# START OF Data provided

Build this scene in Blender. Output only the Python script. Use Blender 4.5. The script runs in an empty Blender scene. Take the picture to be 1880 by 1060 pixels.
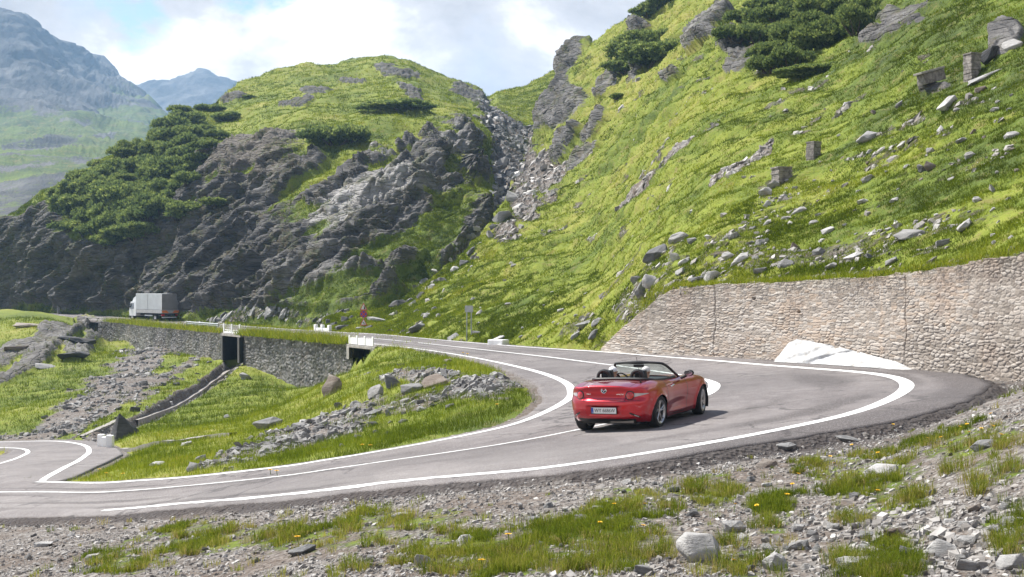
import bpy, bmesh, math, random
import numpy as np
from mathutils import Vector, Matrix, kdtree
from mathutils.bvhtree import BVHTree

random.seed(7)
RNG = np.random.default_rng(11)
F, CX, HY = 2300.0, 940.0, 545.0        # focal length and horizon in photograph pixels
SC = 0.95                               # metres per design unit of distance
C = bpy.context.scene.collection
R = math.radians

def P(px, py, Y):
    """Point seen at photograph pixel (px, py), Y design units in front of the camera."""
    Y = Y * SC
    return ((px - CX) * Y / F, Y, (HY - py) * Y / F)

def PA(a):
    a = np.asarray(a, float)
    Y = a[:, 2] * SC
    return np.stack([(a[:, 0] - CX) * Y / F, Y, (HY - a[:, 1]) * Y / F], 1)

def to_px(p):
    p = np.asarray(p, float)
    Y = np.maximum(p[..., 1], .05)
    return CX + F * p[..., 0] / Y, HY - F * p[..., 2] / Y

def sstep(a, b, x):
    t = np.clip((x - a) / (b - a), 0, 1)
    return t * t * (3 - 2 * t)

# ---------------------------------------------------------------- noise
def _hash(ix, iy, iz, seed):
    h = (ix.astype(np.uint32) * np.uint32(374761393) + iy.astype(np.uint32) * np.uint32(668265263)
         + iz.astype(np.uint32) * np.uint32(2147483647 - 5) + np.uint32((seed * 974634) & 0xffffffff))
    h = (h ^ (h >> np.uint32(13))) * np.uint32(1274126177)
    h = h ^ (h >> np.uint32(16))
    h = (h * np.uint32(2246822519)); h = h ^ (h >> np.uint32(15))
    return (h & np.uint32(0xffffff)).astype(np.float32) / np.float32(0xffffff)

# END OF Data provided

▶ _Goal_:
Only lines belong in the copy: transcribe those from the start of the data through the line that contains "return CX +", and skip the pictures.

▶ _Full output_:
Build this scene in Blender. Output only the Python script. Use Blender 4.5. The script runs in an empty Blender scene. Take the picture to be 1880 by 1060 pixels.
import bpy, bmesh, math, random
import numpy as np
from mathutils import Vector, Matrix, kdtree
from mathutils.bvhtree import BVHTree

random.seed(7)
RNG = np.random.default_rng(11)
F, CX, HY = 2300.0, 940.0, 545.0        # focal length and horizon in photograph pixels
SC = 0.95                               # metres per design unit of distance
C = bpy.context.scene.collection
R = math.radians

def P(px, py, Y):
    """Point seen at photograph pixel (px, py), Y design units in front of the camera."""
    Y = Y * SC
    return ((px - CX) * Y / F, Y, (HY - py) * Y / F)

def PA(a):
    a = np.asarray(a, float)
    Y = a[:, 2] * SC
    return np.stack([(a[:, 0] - CX) * Y / F, Y, (HY - a[:, 1]) * Y / F], 1)

def to_px(p):
    p = np.asarray(p, float)
    Y = np.maximum(p[..., 1], .05)
    return CX + F * p[..., 0] / Y, HY - F * p[..., 2] / Y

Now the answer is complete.